In Poul Anderson's Technic History:

"Lodestar" begins as natives of the planet, Tametha, attack Polesotechnic League merchants, including the familiar trader team;

in "A Tragedy of Errors," Roan Tom's spaceship is almost immediately attacked when it arrives on the planet, Nike;

"The Sharing of Flesh" begins with the murder of an extra-planetary visitor by a dweller on the planet, Lokon.

Does Poul Anderson write about violence for the sake of violence? No, although we might get that impression if we read no further. In each case, the violence is an expression of a problem and the ensuing story is about finding the solution to that problem.
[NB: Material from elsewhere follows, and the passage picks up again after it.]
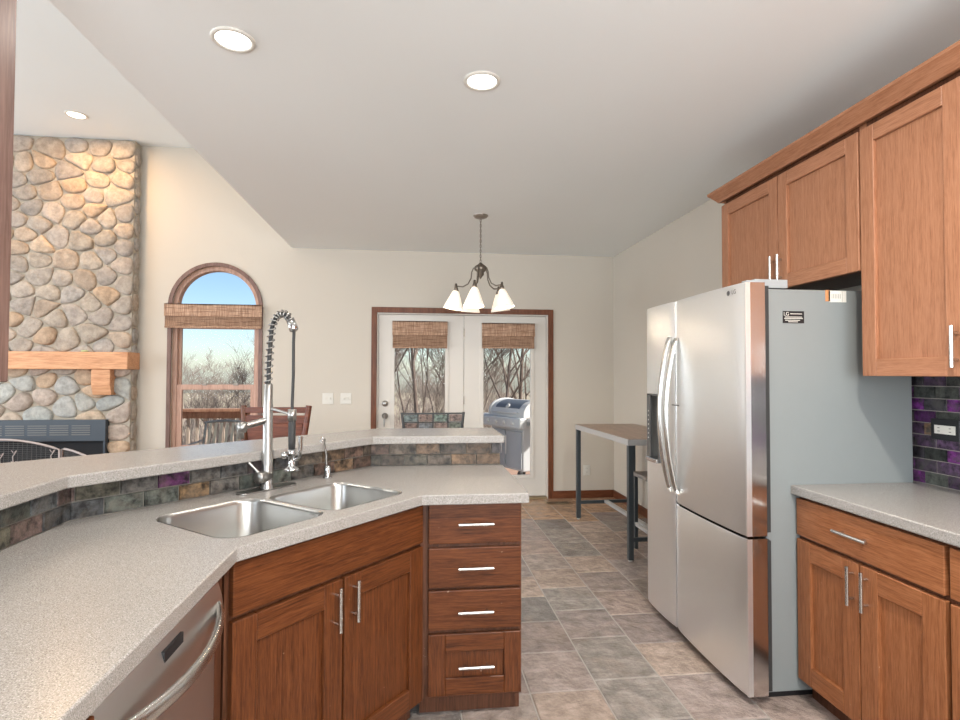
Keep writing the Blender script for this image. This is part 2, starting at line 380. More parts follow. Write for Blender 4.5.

Fiction is easier to cope with than life. We are not attacked or killed while reading these stories...

Thursday, 19 June 2025

Barriers To Understanding

"The Sharing of Flesh" is included in three Technic History collections:

The Long Night
The Night Face and other stories
Flandry's Legacy

Of these, I possess only The Long Night and Flandry's Legacy. This story has no introduction in Flandry's Legacy. The story is set long after Hloch - fictitiously - compiled The Earth Book Of Stormgate. Therefore, it not only does not have but also could not have had any introduction composed by Hloch.

Like Poul Anderson's Psychotechnic History, The Long Night includes italicized interstitial passages composed not by the author of the stories, Poul Anderson, but by Andersonian scholar, Sandra Miesel. The short paragraph that immediately precedes "The Sharing of Flesh" could serve as an introduction both to The Night Face and to "The Sharing of Flesh."

After referring to "...rediscovery expeditions during the next four centuries...," Miesel comments:

"Time and again, these contact teams would find that simple ignorance was the least of the barriers to mutual understanding."
-Sandra Miesel IN Poul Anderson, The Long Night (New York, 1983), p. 202.

Strangers And Moru

Poul Anderson, "The Sharing of Flesh" IN Anderson, Flandry's Legacy (Riverdale, NY, June 2012), pp. 661-708.

"...the tall strangers..." (p. 663) have demonstrated guns although not audiovisual transmitters to their local guides which implies that the strangers are extra-planetarians and that the guides are either non-humans or inhabitants of a human colony planet cut off from interstellar contact during the Long Night. In fact, they turn out to be the latter. 

This story, like many others, opens with the point of view of a particular character, in this case an individual named "Moru," rather than an exposition by a distanced narrator, e.g.:

"As far as we know - but how much do we really know, in this one corner of this one galaxy which we have somewhat explored? - Avalon was the first planet whereon two different intelligent species founded a joint colony."
-Poul Anderson, "Wingless" IN Anderson, Rise Of The Terran Empire (Riverdale, NY, March 2011), pp. 293-306 AT p. 295.

- which raises questions like "Who are 'we'?," "How much time has elapsed between the events narrated and their narration?" etc.

In each of these stories, something matters to someone.

Orion And Kraken

Real people and fictional characters see the stars. Science fictional characters sometimes travel between them. We inhabit the same universe but on different scales. James Bond saw the Milky Way and the North Star, here. Next, in Dr No, Chapter XIV, he sees Orion, a name to conjure with.

Then, in Chapter XVIII, he fights and kills a giant squid which he identifies as:

"...the mythical kraken..."
Dr No, XVIII, p. 163. (See above link.)

See:






Thus, Bond connects with a work of fantasy by Poul Anderson.

The problem planet, Gwydion, is referred back to, in authentic future historical style, in the following Technic History instalment but not in any way that continues its history. Do other planets quarantine Gwydion or just avoid contact during Bale time?